What is required
Write the material out again in full, exactly.

Data excerpt
▬▬▬▬▬▬▬▬▬▬

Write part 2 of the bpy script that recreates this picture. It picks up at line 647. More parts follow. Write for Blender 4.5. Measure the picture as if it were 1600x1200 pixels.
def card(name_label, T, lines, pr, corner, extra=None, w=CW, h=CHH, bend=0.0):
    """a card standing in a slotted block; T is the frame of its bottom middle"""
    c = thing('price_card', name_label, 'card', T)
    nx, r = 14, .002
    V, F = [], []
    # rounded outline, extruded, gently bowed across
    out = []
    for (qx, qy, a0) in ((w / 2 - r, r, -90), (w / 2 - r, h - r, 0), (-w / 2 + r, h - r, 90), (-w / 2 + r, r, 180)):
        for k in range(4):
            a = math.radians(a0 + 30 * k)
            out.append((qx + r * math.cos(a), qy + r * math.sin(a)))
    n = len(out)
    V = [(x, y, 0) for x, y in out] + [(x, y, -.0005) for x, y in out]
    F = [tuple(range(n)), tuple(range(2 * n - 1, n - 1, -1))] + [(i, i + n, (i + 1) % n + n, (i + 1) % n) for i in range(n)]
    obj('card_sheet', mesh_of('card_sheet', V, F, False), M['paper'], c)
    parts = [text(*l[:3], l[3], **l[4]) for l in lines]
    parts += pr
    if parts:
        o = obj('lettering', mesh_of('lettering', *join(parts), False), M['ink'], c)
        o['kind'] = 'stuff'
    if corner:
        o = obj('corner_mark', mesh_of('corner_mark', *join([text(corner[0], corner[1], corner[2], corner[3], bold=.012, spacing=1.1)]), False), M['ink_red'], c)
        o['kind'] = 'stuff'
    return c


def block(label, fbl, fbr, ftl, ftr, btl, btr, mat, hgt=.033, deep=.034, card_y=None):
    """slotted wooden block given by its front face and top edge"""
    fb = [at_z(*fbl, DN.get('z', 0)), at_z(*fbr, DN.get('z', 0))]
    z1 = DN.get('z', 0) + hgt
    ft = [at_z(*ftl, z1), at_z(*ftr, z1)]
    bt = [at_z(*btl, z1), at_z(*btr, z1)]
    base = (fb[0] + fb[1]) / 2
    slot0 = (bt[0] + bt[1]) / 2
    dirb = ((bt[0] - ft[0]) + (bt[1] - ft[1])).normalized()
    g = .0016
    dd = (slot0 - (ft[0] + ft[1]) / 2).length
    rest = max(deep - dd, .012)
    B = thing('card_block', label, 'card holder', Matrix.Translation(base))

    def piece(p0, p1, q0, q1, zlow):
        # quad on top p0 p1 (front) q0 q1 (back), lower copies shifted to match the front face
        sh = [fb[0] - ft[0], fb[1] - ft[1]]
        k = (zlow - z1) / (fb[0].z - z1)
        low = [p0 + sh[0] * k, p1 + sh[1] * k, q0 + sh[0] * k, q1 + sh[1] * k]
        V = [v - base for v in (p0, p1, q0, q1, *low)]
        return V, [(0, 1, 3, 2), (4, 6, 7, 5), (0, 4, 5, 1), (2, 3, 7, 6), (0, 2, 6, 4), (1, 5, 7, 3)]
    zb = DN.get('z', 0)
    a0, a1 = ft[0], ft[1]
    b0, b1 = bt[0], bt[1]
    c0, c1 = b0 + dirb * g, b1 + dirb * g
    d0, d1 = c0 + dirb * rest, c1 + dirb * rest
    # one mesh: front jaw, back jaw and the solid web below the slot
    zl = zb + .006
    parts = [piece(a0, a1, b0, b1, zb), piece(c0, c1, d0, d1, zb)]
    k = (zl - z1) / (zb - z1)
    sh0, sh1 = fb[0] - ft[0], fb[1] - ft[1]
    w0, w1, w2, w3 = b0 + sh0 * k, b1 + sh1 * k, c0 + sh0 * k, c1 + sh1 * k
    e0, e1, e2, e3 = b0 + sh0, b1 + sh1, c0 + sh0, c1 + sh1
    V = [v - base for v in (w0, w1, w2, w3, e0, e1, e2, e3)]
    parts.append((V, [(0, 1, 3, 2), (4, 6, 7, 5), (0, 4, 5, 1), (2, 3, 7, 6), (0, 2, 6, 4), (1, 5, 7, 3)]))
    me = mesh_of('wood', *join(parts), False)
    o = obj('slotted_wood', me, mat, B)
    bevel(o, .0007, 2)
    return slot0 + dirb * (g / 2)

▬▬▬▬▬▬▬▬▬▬

Written answer
Write part 2 of the bpy script that recreates this picture. It picks up at line 647. More parts follow. Write for Blender 4.5. Measure the picture as if it were 1600x1200 pixels.
def card(name_label, T, lines, pr, corner, extra=None, w=CW, h=CHH, bend=0.0):
    """a card standing in a slotted block; T is the frame of its bottom middle"""
    c = thing('price_card', name_label, 'card', T)
    nx, r = 14, .002
    V, F = [], []
    # rounded outline, extruded, gently bowed across
    out = []
    for (qx, qy, a0) in ((w / 2 - r, r, -90), (w / 2 - r, h - r, 0), (-w / 2 + r, h - r, 90), (-w / 2 + r, r, 180)):
        for k in range(4):
            a = math.radians(a0 + 30 * k)
            out.append((qx + r * math.cos(a), qy + r * math.sin(a)))
    n = len(out)
    V = [(x, y, 0) for x, y in out] + [(x, y, -.0005) for x, y in out]
    F = [tuple(range(n)), tuple(range(2 * n - 1, n - 1, -1))] + [(i, i + n, (i + 1) % n + n, (i + 1) % n) for i in range(n)]
    obj('card_sheet', mesh_of('card_sheet', V, F, False), M['paper'], c)
    parts = [text(*l[:3], l[3], **l[4]) for l in lines]
    parts += pr
    if parts:
        o = obj('lettering', mesh_of('lettering', *join(parts), False), M['ink'], c)
        o['kind'] = 'stuff'
    if corner:
        o = obj('corner_mark', mesh_of('corner_mark', *join([text(corner[0], corner[1], corner[2], corner[3], bold=.012, spacing=1.1)]), False), M['ink_red'], c)
        o['kind'] = 'stuff'
    return c


def block(label, fbl, fbr, ftl, ftr, btl, btr, mat, hgt=.033, deep=.034, card_y=None):
    """slotted wooden block given by its front face and top edge"""
    fb = [at_z(*fbl, DN.get('z', 0)), at_z(*fbr, DN.get('z', 0))]
    z1 = DN.get('z', 0) + hgt
    ft = [at_z(*ftl, z1), at_z(*ftr, z1)]
    bt = [at_z(*btl, z1), at_z(*btr, z1)]
    base = (fb[0] + fb[1]) / 2
    slot0 = (bt[0] + bt[1]) / 2
    dirb = ((bt[0] - ft[0]) + (bt[1] - ft[1])).normalized()
    g = .0016
    dd = (slot0 - (ft[0] + ft[1]) / 2).length
    rest = max(deep - dd, .012)
    B = thing('card_block', label, 'card holder', Matrix.Translation(base))

    def piece(p0, p1, q0, q1, zlow):
        # quad on top p0 p1 (front) q0 q1 (back), lower copies shifted to match the front face
        sh = [fb[0] - ft[0], fb[1] - ft[1]]
        k = (zlow - z1) / (fb[0].z - z1)
        low = [p0 + sh[0] * k, p1 + sh[1] * k, q0 + sh[0] * k, q1 + sh[1] * k]
        V = [v - base for v in (p0, p1, q0, q1, *low)]
        return V, [(0, 1, 3, 2), (4, 6, 7, 5), (0, 4, 5, 1), (2, 3, 7, 6), (0, 2, 6, 4), (1, 5, 7, 3)]
    zb = DN.get('z', 0)
    a0, a1 = ft[0], ft[1]
    b0, b1 = bt[0], bt[1]
    c0, c1 = b0 + dirb * g, b1 + dirb * g
    d0, d1 = c0 + dirb * rest, c1 + dirb * rest
    # one mesh: front jaw, back jaw and the solid web below the slot
    zl = zb + .006
    parts = [piece(a0, a1, b0, b1, zb), piece(c0, c1, d0, d1, zb)]
    k = (zl - z1) / (zb - z1)
    sh0, sh1 = fb[0] - ft[0], fb[1] - ft[1]
    w0, w1, w2, w3 = b0 + sh0 * k, b1 + sh1 * k, c0 + sh0 * k, c1 + sh1 * k
    e0, e1, e2, e3 = b0 + sh0, b1 + sh1, c0 + sh0, c1 + sh1
    V = [v - base for v in (w0, w1, w2, w3, e0, e1, e2, e3)]
    parts.append((V, [(0, 1, 3, 2), (4, 6, 7, 5), (0, 4, 5, 1), (2, 3, 7, 6), (0, 2, 6, 4), (1, 5, 7, 3)]))
    me = mesh_of('wood', *join(parts), False)
    o = obj('slotted_wood', me, mat, B)
    bevel(o, .0007, 2)
    return slot0 + dirb * (g / 2)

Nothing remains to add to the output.